E atrás deles virão outros.

Virão os polícias, os militares, os professores, etc.

Os preços dos transportes públicos não subirão – mas os salários dos respetivos trabalhadores serão aumentados, para não fazerem greves.

Onde é que isto vai parar?

Os sinais que o Governo está a dar, para dentro e para fora, estão todos errados.

E julgo que o próximo Orçamento, cuja entrega foi adiada, já vai ser um exercício dificílimo.

Claro que o atordoado ministro das Finanças pode sempre, a cada nova despesa que aparece, dizer que ela será coberta pelo aumento da cobrança de impostos decorrente de um maior crescimento da economia.

É assim que ele tem feito todas as contas.

Aplica um fator multiplicador maior nos resultados da atividade económica – e tudo dá sempre certo.

Qualquer dia estamos a crescer a dois dígitos ao ano, como a China nos anos dourados.

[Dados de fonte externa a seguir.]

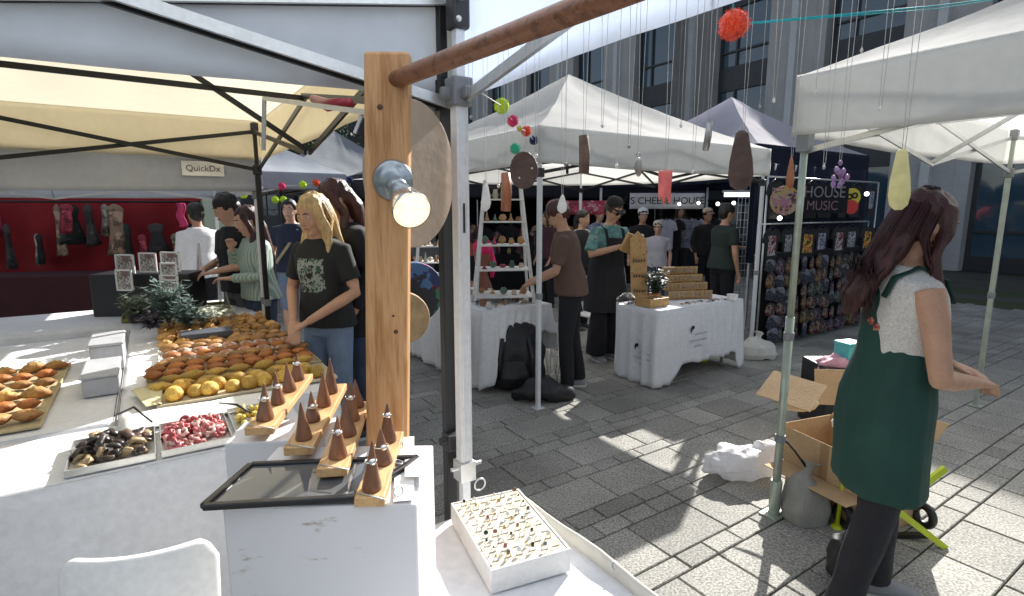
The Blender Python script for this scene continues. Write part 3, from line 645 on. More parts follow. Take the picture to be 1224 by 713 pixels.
# white display box near camera
Bx=lambda px,py,z:atz(px,py,z)
bxl,bxr,bbr=atz(265,606,1.14),atz(498,603,1.14),atz(500,531,1.14)
def big_box():
    w=(bxr-bxl).length; d=.245; rz=math.atan2((bxr-bxl).y,(bxr-bxl).x)
    m,nt,b=newmat('scuffed_white_board'); N=nt.nodes
    tc=N.new('ShaderNodeTexCoord'); n=N.new('ShaderNodeTexNoise'); n.inputs['Scale'].default_value=14; n.inputs['Detail'].default_value=8; n.inputs['Roughness'].default_value=.7; mp=N.new('ShaderNodeMapping'); mp.inputs['Scale'].default_value=(.7,1,2.2); L(nt,tc.outputs['Object'],mp.inputs[0]); L(nt,mp.outputs[0],n.inputs['Vector'])
    cr=N.new('ShaderNodeValToRGB'); cr.color_ramp.elements[0].position=.30; cr.color_ramp.elements[0].color=(.30,.22,.15,1); cr.color_ramp.elements[1].position=.40; cr.color_ramp.elements[1].color=(.66,.65,.66,1); L(nt,n.outputs[0],cr.inputs[0]); L(nt,cr.outputs[0],b.inputs['Base Color']); b.inputs['Roughness'].default_value=.55
    o=MB().box((w/2,d/2,.168),(w,d,.336)).build('display_box',m,None,bevel=.004); o.location=(bxl.x,bxl.y,.803); o.rotation_euler=(0,0,rz)
    tag(o,'scuffed white display box on the near table with cone boards on top','box')
    o2=MB().box((0,0,.168),(.22,.13,.336)).build('display_box',m,None,bevel=.004); o2.location=(-.535,1.21,.803); o2.rotation_euler=(0,0,.12); tag(o2,'smaller white riser box behind the black framed glass','box')
big_box()
ZT=1.141
# black framed glass sheet
def glass_sheet():
    a,b,c,d=atz(243,606,1.150),atz(425,595,1.150),atz(478,556,1.150),atz(300,556,1.150)
    c=Vector((-.19,b.y+.155,1.150)); 
    t=empty('framed_glass',(0,0,0),'black framed dark glass sheet lying on the white display box','frame')
    def off(p,k): ce=(a+b+c+d)/4; return p+(ce-p)*k
    m=MB(); P=[a,b,c,d]
    for i in range(4): m.bar(P[i],P[(i+1)%4],.014,.011)
    m.build('frame',mat('black_frame',(.012,.012,.013),.3),t,bevel=.003)
    g=MB(); g.add([p-Vector((0,0,.001)) for p in P],[(0,1,2,3)],False); g.build('glass',mat('dark_glass',(.10,.105,.11),.06,0,.05,3,spec=.8),t,recalc=False,solid=.002)
glass_sheet()
# cone boards
wb=wood('pale_pine',(.60,.38,.18),(.42,.22,.09),(9,1.1,9),.5,False)
dk=mat('cone_walnut',(.19,.080,.038),.45,0,.3,30,.1,60,stretch=(3,3,.6),coat=.25,objrand=.25)
silver=mat('polished_silver',(.8,.8,.8),.12,1,.03)
def cone(p,h,r,rg,label,tilt=0):
    c=MB(); h*=rnd.uniform(.74,.96); r*=rnd.uniform(.80,.98); c.lathe([(r*.97,0),(r,.002),(r*.90,.012),(r*.52,h*.5),(r*.12,h*.93),(r*.02,h)],(0,0,0),20)
    o=c.build('ring_cone',dk,None); o.location=p; tag(o,label,'ring cone','wooden ring cones on boards'); o.rotation_euler=(rnd.uniform(-.05,.05),rnd.uniform(-.05,.05),rnd.random()*6)
    if rg:
        k=rnd.uniform(.45,.72); rr=r*(1-k)*1.05+.002
        q=MB().torus((0,0,0),rr,.0016,20,6,rot=Euler((rnd.uniform(-.1,.1),rnd.uniform(-.1,.1),0))).build('ring',silver,None); q.location=p+Vector((0,0,h*k))
        tag(q,'silver ring slipped over a dark wooden cone','ring','silver rings on the wooden cones')
        s=MB().ell((0,0,0),(.0065,.005,.0065),10,7).build('stone',silver,q); s.location=(rr*.5,-rr*.95,.002)
def board(a,b,wd,cones,label,cl,tw=0):
    a,b=Vector(a),Vector(b); d=(b-a); ln=d.length; d.normalize(); rz=math.atan2(-d.x,d.y)
    t=empty('cone_board',a,label,'board','cone boards',rz)
    MB().box((0,ln/2,.009),(wd,ln,.018)).build('plank',wb,t,bevel=.002)
    m=MB(); m.cyl((-wd/2+.004,.012,.021),(wd/2+.006,-.012,.019),.0012,n=6); m.build('wire_rod',steel,t)
    s=Vector((d.y,-d.x,0))
    for k,(f,o,h,rg) in enumerate(cones): cone(a+d*ln*f+s*o+Vector((0,0,.019)),h,.0215,rg,cl)
zb=1.157
board((-.246,.868,zb-.015),(-.268,1.15,zb-.015),.052,[(.10,.0,.100,1),(.46,.002,.088,1),(.82,-.002,.092,1)],'narrow plank with three cones, nearest the ring tray',  'dark wooden ring cone on the plank closest to the timber post')
board((-.335,.945,zb),(-.385,1.30,zb),.056,[(.13,.004,.098,1),(.42,.006,.092,0),(.66,.0,.098,1),(.9,.0,.09,0)],'plank lying across the black framed glass, second from the post','dark wooden ring cone on the plank over the glass corner')
board((-.432,1.035,zb),(-.485,1.44,zb),.058,[(.10,.002,.100,0),(.34,-.002,.094,1),(.58,.002,.094,0),(.82,.0,.10,0)],'third plank of cones from the timber post','dark wooden ring cone on the third plank from the post')
board((-.558,1.135,zb),(-.612,1.53,zb),.060,[(.12,.0,.098,1),(.38,-.0,.094,1),(.62,.003,.094,0),(.86,.0,.092,1)],'plank of cones beside the tray of yellow sweets','dark wooden ring cone on the plank beside the yellow sweets')
# cards, loose rings on box
def card(c4,label,thick=.0012):
    m=MB(); m.add(c4,[(0,1,2,3)],False); o=m.build('paper_card',paper,None,solid=thick); tag(o,label,'card'); return o
card([atz(470,600,ZT+.003),atz(495,598,ZT+.003),atz(495,522,ZT+.003),atz(474,524,ZT+.003)],'long white card strip on the display box edge')
card([atz(484,570,ZT+.012),atz(511,570,ZT+.014),atz(511,537,ZT+.014),atz(484,541,ZT+.008)],'small white card jutting past the display box edge')
card([atz(453,560,ZT+.006),atz(463,560,ZT+.006),atz(470,525,ZT+.006),atz(461,524,ZT+.006)],'pale yellow paper strip beside the cones').data.materials[0]=mat('yellow_paper',(.80,.72,.42),.7)
for (x,y,k) in ((476,588,0),(476,553,1),(477,533,2)):
    o=MB().torus((0,0,0),.0085,.002,18,6,rot=Euler((R(70 if k!=1 else 5),.3,.4))).build('ring',silver if k!=1 else mat('dark_silver',(.2,.2,.2),.35,1),None); o.location=atz(x,y,ZT+.010)
    tag(o,('chunky silver ring at the front of the white card strip','dark flat ring midway along the white card strip','silver ring at the far end of the white card strip')[k],'ring')
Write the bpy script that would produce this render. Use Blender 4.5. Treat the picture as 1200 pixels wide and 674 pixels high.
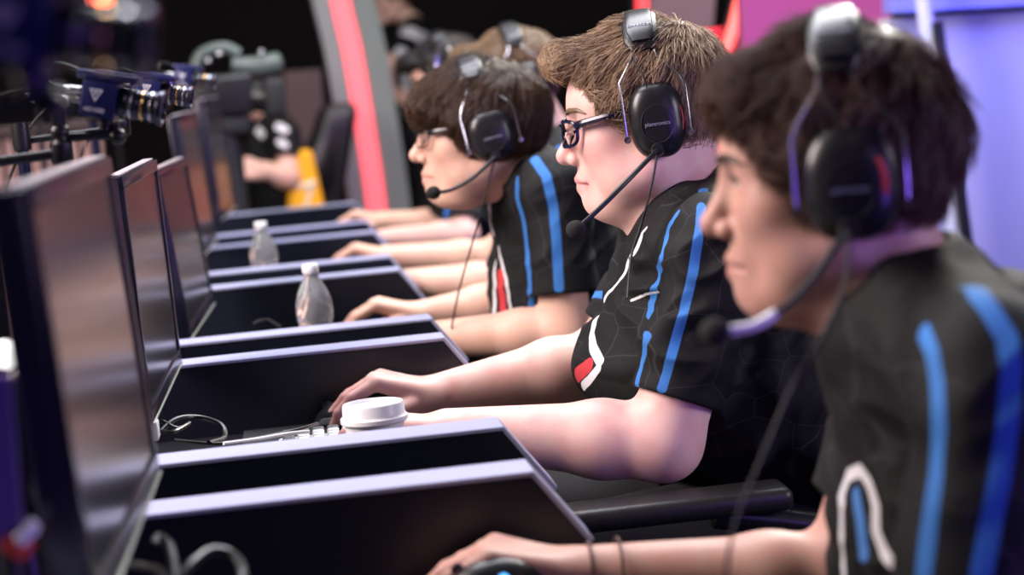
import bpy, bmesh, math, random
import numpy as np
from mathutils import Vector, Matrix
from mathutils.bvhtree import BVHTree

random.seed(7)
RNG = np.random.default_rng(7)
for o in list(bpy.data.objects):
    bpy.data.objects.remove(o)
SC = bpy.context.scene
COL = SC.collection

# ------------------------------------------------------------------ camera
FPX, CX, CY = 2400.0, 600.0, 337.0            # focal length in pixels of a 1200 x 674 frame
VP = (323.0, 98.0)                            # where the row of desks runs to
ROLL = -0.092
CAMZ = 1.25
_a = np.array([VP[0]-CX, CY-VP[1], -FPX])
Yc = _a/np.linalg.norm(_a)
_b0 = np.array([VP[0]-CX, CY-VP[1], -FPX])
_b1 = np.array([1.0, -ROLL, 0.0])
_t = -Yc.dot(_b0)/Yc.dot(_b1)
Xc = _b0 + _t*_b1
Xc = Xc/np.linalg.norm(Xc)
if Xc[0] < 0: Xc = -Xc
Zc = np.cross(Xc, Yc)
R = np.array([Xc, Yc, Zc])                    # camera -> world
cam = bpy.data.cameras.new('camera'); camo = bpy.data.objects.new('camera', cam); COL.objects.link(camo)
M4 = Matrix([list(map(float, R[i])) + [0.0] for i in range(3)] + [[0, 0, 0, 1]])
M4.translation = Vector((0, 0, CAMZ))
camo.matrix_world = M4
cam.sensor_width = 36.0; cam.sensor_fit = 'HORIZONTAL'; cam.lens = FPX/1200*36
cam.clip_start = 0.05; cam.clip_end = 100
cam.dof.use_dof = True; cam.dof.focus_distance = 2.66; cam.dof.aperture_fstop = 3.6
SC.camera = camo

def W(px, py, Y):
    d = R @ np.array([px-CX, CY-py, -FPX]); d = d*(Y/d[1])
    return np.array([d[0], d[1], d[2]+CAMZ])

# ------------------------------------------------------------------ light and exposure
SC.view_settings.view_transform = 'Standard'
try: SC.view_settings.look = 'None'
except Exception: pass
SC.view_settings.gamma = 1.0
SC.view_settings.use_curve_mapping = False
SC.view_settings.exposure = 0.0
wd = bpy.data.worlds.new('world'); SC.world = wd; wd.use_nodes = True
wd.node_tree.nodes['Background'].inputs[0].default_value = (0.5, 0.45, 0.6, 1)
wd.node_tree.nodes['Background'].inputs[1].default_value = 0.032

def area(name, loc, target, size, power, color, size_y=None, spread=180):
    l = bpy.data.lights.new(name, 'AREA'); l.energy = power; l.color = color; l.size = size
    if size_y: l.shape = 'RECTANGLE'; l.size_y = size_y
    l.spread = math.radians(spread)
    o = bpy.data.objects.new(name, l); COL.objects.link(o)
    o.location = loc
    o.rotation_euler = (Vector(target)-Vector(loc)).to_track_quat('-Z', 'Y').to_euler()
    return o
area('stage_key', (-2.6, 2.3, 3.0), (0.5, 3.0, 1.0), 1.4, 310, (1.0, 0.84, 0.82), 2.2)
area('stage_top', (0.5, 4.1, 4.2), (0.35, 4.0, 0.8), 1.6, 280, (0.93, 0.93, 1.0), 4.0)
area('added_fill', (1.6, -2.2, 2.4), (0.6, 2.4, 0.9), 1.2, 9, (0.66, 0.5, 1.0))  # added weak fill that lifts the camera-facing sides
area('stage_back', (2.6, 6.5, 3.6), (0.4, 2.6, 1.1), 1.2, 190, (1.0, 0.95, 0.86))
area('blue_side', (1.9, 0.1, 0.9), (0.5, 2.5, 0.9), 0.8, 22, (0.26, 0.12, 1.0))
area('blue_wash', (2.2, 4.2, 2.7), (1.8, 5.6, 1.2), 0.6, 16, (0.16, 0.14, 1.0), spread=90)
area('blue_backdrop', (2.55, 3.9, 1.3), (2.1, 5.1, 1.15), 0.4, 6, (0.1, 0.05, 1.0), spread=120)
area('side_soft', (2.3, 1.5, 1.5), (0.75, 2.6, 0.8), 0.7, 9, (0.95, 0.85, 1.0), spread=120)
area('added_red_fill', (1.25, 6.5, 2.4), (1.42, 7.2, 1.3), 0.4, 10, (1.0, 0.05, 0.08), spread=100)  # added red light to brighten the dim red booth panel
area('house_wash', (0.3, 7.2, 4.6), (0.3, 10.0, 0.8), 2.0, 75, (0.95, 0.95, 0.90))

# ------------------------------------------------------------------ materials
MATS = {}
def mat(name, col=(0.5, 0.5, 0.5), rough=0.5, metal=0.0, spec=0.5, emit=None, estr=0.0, trans=0.0, coat=0.0,
        sss=0.0, bump=0.0, bscale=200.0, var=0.0, vscale=20.0, alpha=1.0, ior=1.45, sheen=0.0):
    if name in MATS: return MATS[name]
    m = bpy.data.materials.new(name); m.use_nodes = True
    nt = m.node_tree; b = nt.nodes['Principled BSDF']
    b.inputs['Base Color'].default_value = (*col, 1); b.inputs['Roughness'].default_value = rough
    b.inputs['Metallic'].default_value = metal; b.inputs['Specular IOR Level'].default_value = spec
    b.inputs['IOR'].default_value = ior
    b.inputs['Transmission Weight'].default_value = trans; b.inputs['Coat Weight'].default_value = coat
    b.inputs['Sheen Weight'].default_value = sheen
    b.inputs['Alpha'].default_value = alpha
    if sss:
        b.inputs['Subsurface Weight'].default_value = sss
        b.inputs['Subsurface Radius'].default_value = (1.0, 0.35, 0.2); b.inputs['Subsurface Scale'].default_value = 0.008
    if emit:
        b.inputs['Emission Color'].default_value = (*emit, 1); b.inputs['Emission Strength'].default_value = estr
    tc = nt.nodes.new('ShaderNodeTexCoord')
    if bump:
        n = nt.nodes.new('ShaderNodeTexNoise'); n.inputs['Scale'].default_value = bscale; n.inputs['Detail'].default_value = 3
        bp = nt.nodes.new('ShaderNodeBump'); bp.inputs['Strength'].default_value = bump; bp.inputs['Distance'].default_value = 0.002
        nt.links.new(tc.outputs['Object'], n.inputs['Vector']); nt.links.new(n.outputs['Fac'], bp.inputs['Height'])
        nt.links.new(bp.outputs['Normal'], b.inputs['Normal'])
    if var:
        n = nt.nodes.new('ShaderNodeTexNoise'); n.inputs['Scale'].default_value = vscale; n.inputs['Detail'].default_value = 4
        mx = nt.nodes.new('ShaderNodeMix'); mx.data_type = 'RGBA'
        mx.inputs[6].default_value = (*[c*(1-var) for c in col], 1); mx.inputs[7].default_value = (*[min(1, c*(1+var)) for c in col], 1)
        nt.links.new(tc.outputs['Object'], n.inputs['Vector']); nt.links.new(n.outputs['Fac'], mx.inputs[0])
        nt.links.new(mx.outputs[2], b.inputs['Base Color'])
    MATS[name] = m
    return m

def skin_mat(name, col, lip, red):
    m = mat(name, col, 0.48, sss=0.25, bump=0.12, bscale=700, spec=0.4)
    nt = m.node_tree; b = nt.nodes['Principled BSDF']
    n = nt.nodes.new('ShaderNodeTexNoise'); n.inputs['Scale'].default_value = 28; n.inputs['Detail'].default_value = 5
    tc = nt.nodes.new('ShaderNodeTexCoord'); nt.links.new(tc.outputs['Object'], n.inputs['Vector'])
    rp = nt.nodes.new('ShaderNodeMapRange'); rp.inputs[1].default_value = 0.40; rp.inputs[2].default_value = 0.95
    nt.links.new(n.outputs['Fac'], rp.inputs[0])
    m1 = nt.nodes.new('ShaderNodeMix'); m1.data_type = 'RGBA'
    m1.inputs[6].default_value = (*col, 1); m1.inputs[7].default_value = (*red, 1)
    nt.links.new(rp.outputs[0], m1.inputs[0])
    at = nt.nodes.new('ShaderNodeAttribute'); at.attribute_name = 'blush'
    m2 = nt.nodes.new('ShaderNodeMix'); m2.data_type = 'RGBA'; m2.inputs[7].default_value = (*red, 1)
    nt.links.new(at.outputs['Fac'], m2.inputs[0]); nt.links.new(m1.outputs[2], m2.inputs[6])
    a2 = nt.nodes.new('ShaderNodeAttribute'); a2.attribute_name = 'lip'
    m3 = nt.nodes.new('ShaderNodeMix'); m3.data_type = 'RGBA'; m3.inputs[7].default_value = (*lip, 1)
    nt.links.new(a2.outputs['Fac'], m3.inputs[0]); nt.links.new(m2.outputs[2], m3.inputs[6])
    nt.links.new(m3.outputs[2], b.inputs['Base Color'])
    return m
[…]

Mas para lá dos riscos enormes que este exercício comporta – porque, se o crescimento económico previsto não se confirmar, haverá um buraco gigantesco nas contas do Estado –, dificilmente passará em Bruxelas.

A Comissão Europeia já veio dizer que a periclitante situação financeira portuguesa «ainda não permite políticas expansionistas», isto é, ainda exige medidas de austeridade e não pode assentar no crescimento da economia.

António Costa continuará a apostar na fuga para a frente – e ainda só vai no princípio.

Mas vai chegar a um ponto em que, tal como Sócrates, à sua frente só terá o abismo.

               

P.S. – Os debates presidenciais têm sido de uma pobreza franciscana. O PR não governa, mas tem de ter uma ideia sobre as grandes questões do país e do futuro. Se não, de que serve um Presidente? Ora os candidatos ou têm andado a discutir questões que não são da sua competência (como o Banif) ou dizem o que fizeram: «Eu sou empresário e assinei contratos», «eu sou professor e ensinei alunos», «eu sou gestora e geri grandes organizações»… Ridículo! O único debate aceitável (entre Nóvoa e Marcelo) não teve, ainda assim, grande substância.